Thank you for the opportunity to speak with you today.
My name is Dr. Melanee Thomas, and I'll be sharing my time today with Dr. Rayment. We join you from Calgary, Alberta, in Treaty 7 territory.
We focus on a key question: Does maintaining hybridity help or hinder Parliament in fulfilling its core functions of representation and accountability? For us, hybridity can clearly help Parliament fulfill these two functions. What is crucial is its design.
If designed well, hybridity is a relatively straightforward fix for several systemic barriers in Canadian politics. It's not a panacea, but it undeniably could help. Given this, for us, the bar to reject adopting a permanent hybrid option in Parliament is very high.
We highlight two considerations—how a hybrid option helps facilitate representation and accountability, and then, results from research Dr. Rayment is working on about support among members of Parliament for hybrid proceedings.
On that first core function of representation, there's no question that continuing with a hybrid option improves Parliament's ability to operate as a representative institution. Hybridity improves this both in terms of who gets elected to Parliament and in terms of who is able to participate in parliamentary debate.

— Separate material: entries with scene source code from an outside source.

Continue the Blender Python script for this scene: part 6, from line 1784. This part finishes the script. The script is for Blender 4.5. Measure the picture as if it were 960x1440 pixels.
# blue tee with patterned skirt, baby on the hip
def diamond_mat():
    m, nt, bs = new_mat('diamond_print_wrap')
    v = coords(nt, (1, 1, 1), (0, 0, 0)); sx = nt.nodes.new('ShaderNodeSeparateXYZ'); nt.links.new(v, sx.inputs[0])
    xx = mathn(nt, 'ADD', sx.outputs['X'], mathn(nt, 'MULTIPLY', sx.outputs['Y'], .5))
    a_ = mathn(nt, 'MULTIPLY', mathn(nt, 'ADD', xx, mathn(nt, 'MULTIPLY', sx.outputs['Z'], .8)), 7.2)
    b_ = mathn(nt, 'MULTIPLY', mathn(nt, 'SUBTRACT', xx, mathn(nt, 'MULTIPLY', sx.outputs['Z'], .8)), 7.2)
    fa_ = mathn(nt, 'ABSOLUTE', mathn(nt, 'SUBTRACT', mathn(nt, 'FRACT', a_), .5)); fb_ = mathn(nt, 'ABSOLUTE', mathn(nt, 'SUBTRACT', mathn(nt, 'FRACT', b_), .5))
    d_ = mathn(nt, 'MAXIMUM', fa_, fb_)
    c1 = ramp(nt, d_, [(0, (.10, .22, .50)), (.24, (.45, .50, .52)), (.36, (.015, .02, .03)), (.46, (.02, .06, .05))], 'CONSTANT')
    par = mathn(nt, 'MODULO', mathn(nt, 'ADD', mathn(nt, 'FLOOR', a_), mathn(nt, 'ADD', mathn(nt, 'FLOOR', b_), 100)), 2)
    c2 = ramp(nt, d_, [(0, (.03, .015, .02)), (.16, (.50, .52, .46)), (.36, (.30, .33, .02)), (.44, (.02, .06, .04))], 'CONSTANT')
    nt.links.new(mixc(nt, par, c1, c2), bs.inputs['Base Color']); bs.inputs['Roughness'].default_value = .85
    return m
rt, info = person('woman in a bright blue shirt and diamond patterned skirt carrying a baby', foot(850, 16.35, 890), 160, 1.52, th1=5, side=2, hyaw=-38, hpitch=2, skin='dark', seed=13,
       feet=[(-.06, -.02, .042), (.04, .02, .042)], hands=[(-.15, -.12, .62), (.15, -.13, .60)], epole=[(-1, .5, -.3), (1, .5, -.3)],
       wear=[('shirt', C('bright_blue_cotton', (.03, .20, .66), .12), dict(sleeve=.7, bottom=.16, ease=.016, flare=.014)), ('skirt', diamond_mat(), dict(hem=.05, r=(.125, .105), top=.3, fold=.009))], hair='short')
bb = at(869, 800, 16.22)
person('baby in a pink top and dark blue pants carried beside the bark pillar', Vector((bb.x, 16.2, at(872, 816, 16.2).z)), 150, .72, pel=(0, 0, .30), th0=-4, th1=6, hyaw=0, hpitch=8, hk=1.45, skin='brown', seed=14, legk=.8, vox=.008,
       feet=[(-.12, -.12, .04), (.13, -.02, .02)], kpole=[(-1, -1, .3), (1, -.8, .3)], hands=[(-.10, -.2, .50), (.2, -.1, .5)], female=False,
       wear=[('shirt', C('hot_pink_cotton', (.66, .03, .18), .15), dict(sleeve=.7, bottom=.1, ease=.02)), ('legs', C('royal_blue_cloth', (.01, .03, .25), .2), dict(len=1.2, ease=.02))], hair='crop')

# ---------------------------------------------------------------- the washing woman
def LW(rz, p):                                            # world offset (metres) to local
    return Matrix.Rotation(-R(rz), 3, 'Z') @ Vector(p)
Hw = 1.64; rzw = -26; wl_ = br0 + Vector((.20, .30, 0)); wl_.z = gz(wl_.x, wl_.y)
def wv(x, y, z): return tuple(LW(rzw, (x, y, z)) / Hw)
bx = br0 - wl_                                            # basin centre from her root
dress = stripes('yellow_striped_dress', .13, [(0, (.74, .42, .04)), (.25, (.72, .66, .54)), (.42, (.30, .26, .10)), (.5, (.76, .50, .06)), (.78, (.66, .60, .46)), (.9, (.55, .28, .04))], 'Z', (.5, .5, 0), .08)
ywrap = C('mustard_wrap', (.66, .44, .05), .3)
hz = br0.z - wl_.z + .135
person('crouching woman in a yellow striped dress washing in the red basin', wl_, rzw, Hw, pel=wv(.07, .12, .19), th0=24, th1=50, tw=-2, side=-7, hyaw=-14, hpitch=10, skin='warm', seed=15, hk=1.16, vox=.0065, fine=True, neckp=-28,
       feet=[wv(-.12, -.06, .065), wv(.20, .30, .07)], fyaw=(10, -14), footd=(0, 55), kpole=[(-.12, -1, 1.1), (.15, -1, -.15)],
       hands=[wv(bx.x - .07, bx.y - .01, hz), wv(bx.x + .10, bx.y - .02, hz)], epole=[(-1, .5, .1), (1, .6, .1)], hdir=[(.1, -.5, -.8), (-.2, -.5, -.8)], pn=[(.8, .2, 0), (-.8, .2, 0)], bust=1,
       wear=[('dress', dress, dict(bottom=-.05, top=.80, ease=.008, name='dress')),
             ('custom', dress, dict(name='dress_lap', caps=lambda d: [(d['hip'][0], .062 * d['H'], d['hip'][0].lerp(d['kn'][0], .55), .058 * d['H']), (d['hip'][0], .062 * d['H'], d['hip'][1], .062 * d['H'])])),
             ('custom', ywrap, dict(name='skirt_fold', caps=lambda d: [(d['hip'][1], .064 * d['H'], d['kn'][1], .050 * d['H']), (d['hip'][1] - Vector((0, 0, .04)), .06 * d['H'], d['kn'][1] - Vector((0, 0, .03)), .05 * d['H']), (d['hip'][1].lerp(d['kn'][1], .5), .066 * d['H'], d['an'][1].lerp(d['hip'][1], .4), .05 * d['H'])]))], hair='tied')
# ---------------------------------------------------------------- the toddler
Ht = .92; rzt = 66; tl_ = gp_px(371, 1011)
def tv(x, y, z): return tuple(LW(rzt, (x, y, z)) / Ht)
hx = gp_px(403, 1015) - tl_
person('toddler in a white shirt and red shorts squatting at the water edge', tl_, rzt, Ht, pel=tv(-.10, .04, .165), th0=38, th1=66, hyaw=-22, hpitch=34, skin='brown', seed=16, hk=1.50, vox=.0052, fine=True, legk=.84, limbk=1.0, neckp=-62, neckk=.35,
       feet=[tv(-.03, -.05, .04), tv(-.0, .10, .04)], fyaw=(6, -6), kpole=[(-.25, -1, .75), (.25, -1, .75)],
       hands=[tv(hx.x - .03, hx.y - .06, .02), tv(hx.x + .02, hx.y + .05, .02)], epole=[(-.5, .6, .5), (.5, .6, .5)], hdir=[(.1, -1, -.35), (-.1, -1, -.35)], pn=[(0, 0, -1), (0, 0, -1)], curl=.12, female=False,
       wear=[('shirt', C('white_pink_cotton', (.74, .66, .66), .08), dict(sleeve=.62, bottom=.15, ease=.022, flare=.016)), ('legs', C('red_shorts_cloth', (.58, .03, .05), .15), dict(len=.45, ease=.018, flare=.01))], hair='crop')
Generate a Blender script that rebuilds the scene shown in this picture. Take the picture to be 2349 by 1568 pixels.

Allowing MPs the option to participate in remote proceedings when they need to has the potential to shift who considers running for and serving in public office, notably with regard to Canadians with caregiving and other constraints. Folks with parenting responsibilities and elder care responsibilities and people with illnesses or disabilities might look at the prospect of a regular commute to Ottawa and think, “Absolutely not; I can't swing that”, and so they would self-select out of elected office. We know from decades of research that it is disproportionately women who are systematically selecting out.
When it comes to parliamentary debate, providing the option to participate remotely ensures that the voices of members of Parliament voices are heard and that their constituents can be represented even when the MP is unable to be physically present in Ottawa due to illness, caregiving responsibilities or whatever else might arise.
Hybridity will not remove all of the systemic barriers that women, indigenous people, racialized people and people with disabilities face with respect to a career in elected public office, but providing the option sends an important signal about who Parliament is designed for and who is welcome within the institution.
With regard to accountability, what we mean when we speak of it is parliamentarians' ability to learn, follow up on, scrutinize and accept or reject what the government is doing. For us, hybrid and remote proceedings could improve accountability in Parliament for reasons similar to the reasons that it improves representation: Hybridity ensures more MPs can participate in the processes Parliament uses to hold government to account.
The key question is design, not mode. While it is not a panacea, we see great potential for hybrid proceedings to be designed in a way to enhance Parliament's accountability functions.